One approach to tax reform with a history of support is the fair tax. The goal of the fair tax is to replace all federal income and payroll based taxes with an integrated approach including a progressive national retail sales tax, a prebate, dollar-for-dollar federal revenue neutrality, and, through companion legislation, the repeal of the 16th Amendment. The tax rate as set by the fair tax is a loophole free, 23% consumption, or, sales tax. Establishing a sales tax would ensure everyone contributes to the federal fund equally to how much you spend; so if you’re buying expensive goods and luxury items, you’ll be paying more than the low income family buying necessities. In fact, the system is designed so if you’re living only on necessities, you won’t pay anything at all compliments of the prebate. The prebate is like it sounds, money you are given from the government before you give any up; the opposite of a rebate. The objective is to cover the costs of basic essentials everyone must have to survive. Because the government would be giving money away rather than taking it, there would be no need for the IRS which would mean more federal savings which subsequently leads to a more balanced budget.
This plan has had many supporters, most recently Libertarian presidential candidate Gary Johnson, but was made famous by the 2012 Republican Presidential nominee hopeful and former Godfather’s Pizza CEO, Herman Cain and his 9-9-9 plan; a plan calling for a 9% income tax, 9% sales tax, and 9% corporate tax. With the fair tax or the 9-9-9 variation, the system is simplified so everyone knows what they’re paying and, as Herman Cain put it, “it’ll save all of us, collectively, $430 billion a year that we spend to fill out the stupid tax code.” The fair tax also has the added benefit of taxing those who otherwise do not pay federal taxes such as illegal immigrants, drug dealers, and others who come across their money without it being reported.

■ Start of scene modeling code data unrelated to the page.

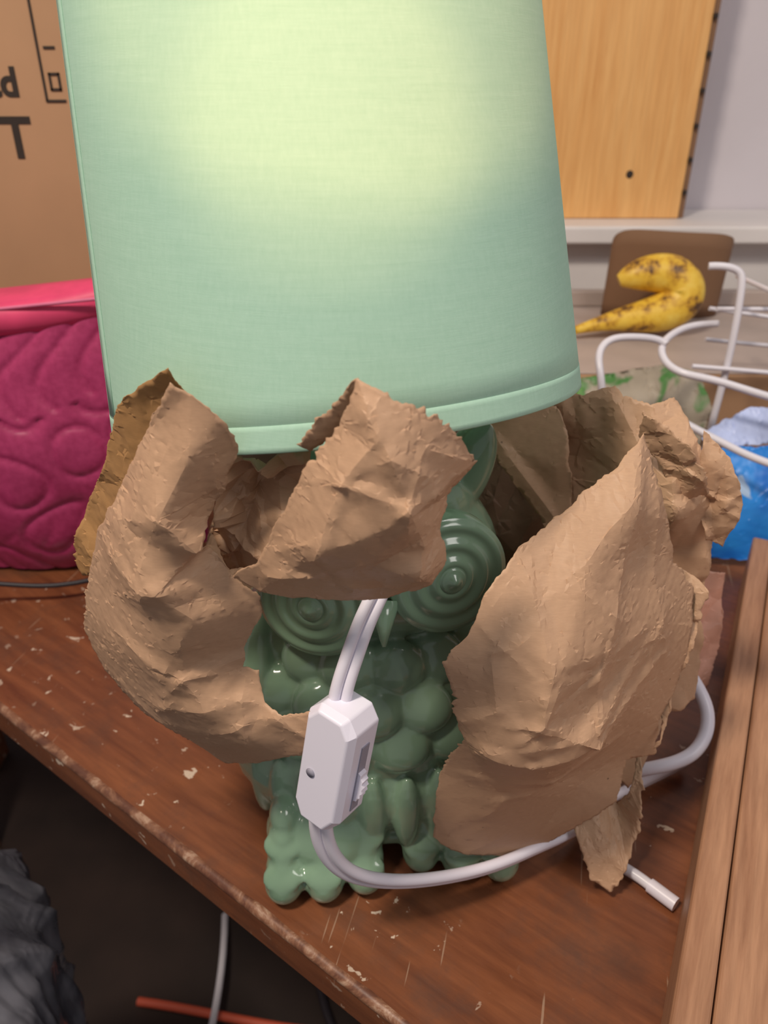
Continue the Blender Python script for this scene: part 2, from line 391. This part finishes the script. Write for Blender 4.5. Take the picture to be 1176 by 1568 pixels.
sheet('paper_torn_strip',E,[(125,280,25)],K1,PAPER,amp=(3,1.5),sp=(13,6),seed=51,step=1.4,pinch=[(128,28,5,8,16,1.8)])
sheet('paper_torn_flap_1',[(150,330,185),(163,318,178),(160,312,158),(154,305,130),(149,300,105),(143,298,92),(150,305,120),(147,312,150)],[],K1,PAPER,amp=(3,1.5),sp=(13,6),seed=52,step=1.4,pinch=[(156,160,5,8,16,1.8)])
sheet('paper_torn_flap_2',[(160,360,250),(173,350,238),(182,345,215),(180,345,185),(170,350,190),(160,352,222)],[],K1,PAPER,amp=(4,2),sp=(15,7),seed=53,step=1.4,pinch=[(171,215,6,8,18,2.2)])
sheet('paper_torn_flap_3',[(126,352,262),(146,340,250),(156,338,236),(163,345,222),(150,350,214),(140,352,232),(128,356,246)],[],K1,PAPER,amp=(4,2),sp=(14,7),seed=54,step=1.4,pinch=[(148,236,6,8,18,2.2)])

# ---------------------------------------------------------------- owl lamp
LAMP=empty('owl_table_lamp')
bm=bmesh.new()
def ell(cx,cy,cz,rx,ry,rz,rot=None,u=28,v=18):
    M=Matrix.Translation((cx,cy,cz))
    if rot: M=M@Matrix.Rotation(rot[0],4,'X')@Matrix.Rotation(rot[1],4,'Y')@Matrix.Rotation(rot[2],4,'Z')
    M=M@Matrix.Diagonal((rx,ry,rz,1))
    bmesh.ops.create_uvsphere(bm,u_segments=u,v_segments=v,radius=1,matrix=M)
ell(-.006,.352,.088,.073,.060,.082)            # body
ell(-.008,.352,.052,.086,.064,.050)            # haunches
ell(-.004,.352,.017,.072,.056,.015)            # plinth
ell(.000,.348,.186,.060,.050,.046)             # head
ell(.002,.350,.215,.045,.038,.026)
ell(.040,.352,.228,.014,.013,.030,(0,.35,0))    # ear tufts
ell(-.036,.352,.218,.014,.013,.030,(0,-.35,0))
ell(-.072,.350,.100,.018,.045,.062,(0,.12,0))  # wings
ell(.066,.350,.100,.018,.045,.062,(0,-.12,0))
for z,n in [(.138,6),(.115,7),(.093,6)]:        # scalloped breast feathers
    k=math.sqrt(max(0,1-((z-.088)/.082)**2))
    for i in range(n):
        th=(i-(n-1)/2)*.42
        x=-.006+.068*k*math.sin(th); y=.352-.0565*k*math.cos(th)
        ell(x,y,z,.0165,.0085,.0155,(-.25,0,0),20,14)
for i in range(9):                              # ribbed belly feathers
    th=(i-4)*.24
    ell(-.006+.078*math.sin(th),.352-.062*math.cos(th),.048,.0075,.006,.028,None,16,10)
for x0,y0,fl in ((-.033,.2745,1),(.044,.2885,-1)):
    ell(x0,y0+.026,.026,.035,.026,.024)
    for i,dx in enumerate((-.0225,.000,.0225)):
        yo=(.0,.001,.006)[i] if fl>0 else (.006,.001,.0)[i]
        for k in range(5):                      # each toe: a tapering claw running down to the table
            t=k/4
            ell(x0+dx,y0+yo+.001+.019*t,.0125+.032*t**1.2,.0112-.0006*k,.0125,.0125-.0004*k,None,18,12)
        for k in range(2):                      # knuckle ridges
            ell(x0+dx,y0+yo-.0035+.010*k,.021+.014*k,.0112,.0085,.0035,(.7,0,0),16,10)
owl=bm_obj('ceramic_owl_body',bm,M_cer,LAMP)
rm=owl.modifiers.new('remesh','REMESH'); rm.mode='VOXEL'; rm.voxel_size=.0014; rm.use_smooth_shade=True
sm=owl.modifiers.new('smooth','SMOOTH'); sm.factor=.5; sm.iterations=4
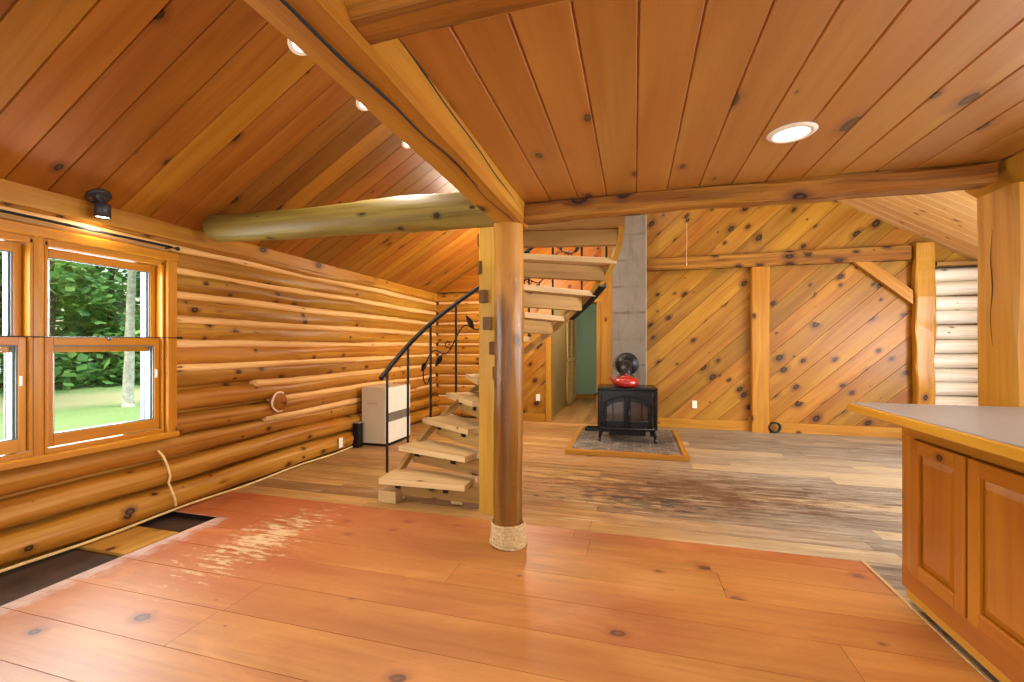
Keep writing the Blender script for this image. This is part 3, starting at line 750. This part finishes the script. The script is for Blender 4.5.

The fear with a federal sales tax is when the government needs more money it will raise the rates. So conceivably, a simple 9-9-9 plan could become a 15-15-15 plan, this coming from Mike Franc, former Vice President of Government Studies for the conservative Heritage Foundation. Another problem with enacting a consumption tax is any income made prior to its passage would be taxed again when used to make a purchase. Not a desirable outcome for those living on a fixed income, i.e. retirees.
The second tax reform option is the flat tax. The best perspective to view this simplified system is through the eyes of Dick Armey; a PhD in economics, who served in the United States Congress from 1985 to 2003, and was House Majority Leader from 1995-2002. In a brief editorial to USA Today in 2011, he describes how the simplification of the tax system would save Americans time, money, and stimulate the economy. He compares the 60,000-page tax code of today with a flat tax return form that would fit on a post card. Today, the average American spends 26.5 hours a year on their income taxes; compare that to five minutes in postcard form. His flat tax works as follows: an individual reports their gross income minus personal allowances to give taxable income. In the bill he pushed in 1996 as House Majority Leader during the Clinton Administration, the rate was established at 20% falling to 17% two years after the bill’s enactment.
The loss of certain deductions such as the ability to deduct interest payments on mortgages could cause some dissent as it could dramatically decrease home values. With the housing market’s recent history, there are already thousands with upside-down mortgages who are unable to refinance to match the decrease; muddying the housing market waters could for a short period leave homeowners in turmoil. However, after the market adjusts to the new tax, estimated at three years post-passage, the time and money saved with the new tax plan would balance out the expense of lost deductions, as well as boost GDP. As the Armey plan calls for phasing in the rate, conceivably deductions could be phased out to ease the transition as well.
To get to any agreement the tax code must address the term used by many liberals, “fair share.” The apparent choice for fairness would be the aptly named fair tax. However, as economist Will McBride claims, the wealthy do not spend an equal percentage of their income as the poor. This makes a consumption tax inherently regressive, not something anyone desires.
If the question of fairness comes down to a percentage, the flat tax is the clear winner. It is difficult to argue with a system where, if someone makes ten times as much as you, they pay ten times as much. Such a system would make it impossible for Warren Buffett to say he pays a lower rate than his secretary because there would not be any loopholes for him to utilize to reduce his taxable income. Furthermore, Dick Armey’s Freedom and Fairness Restoration Act pushed by the Republican Congress in the 90’s allowed a standard deduction. For example, at the initial rate of 20% a family of four making $50,000 a year would take a $36,800 deductible and end up paying only $2,640 in taxes, or 5% of their total income. A family of four making $150,000 per year would pay $22,640 after the deductible, or 15% of their income. Under the Armey plan, a family making more money actually pays a higher percentage of their income, and Americans earning less than the deductible pay no taxes. No matter how you slice it, the greater your income, the larger percentage of your income you pay when compared to a family of the same size.
As it was during the Clinton Administration, the flat tax with a standard deduction is the most viable option for meaningful reform of the American tax code. Not only is this a balanced approach but it will end any criticism of the wealthy not paying their “fair share”.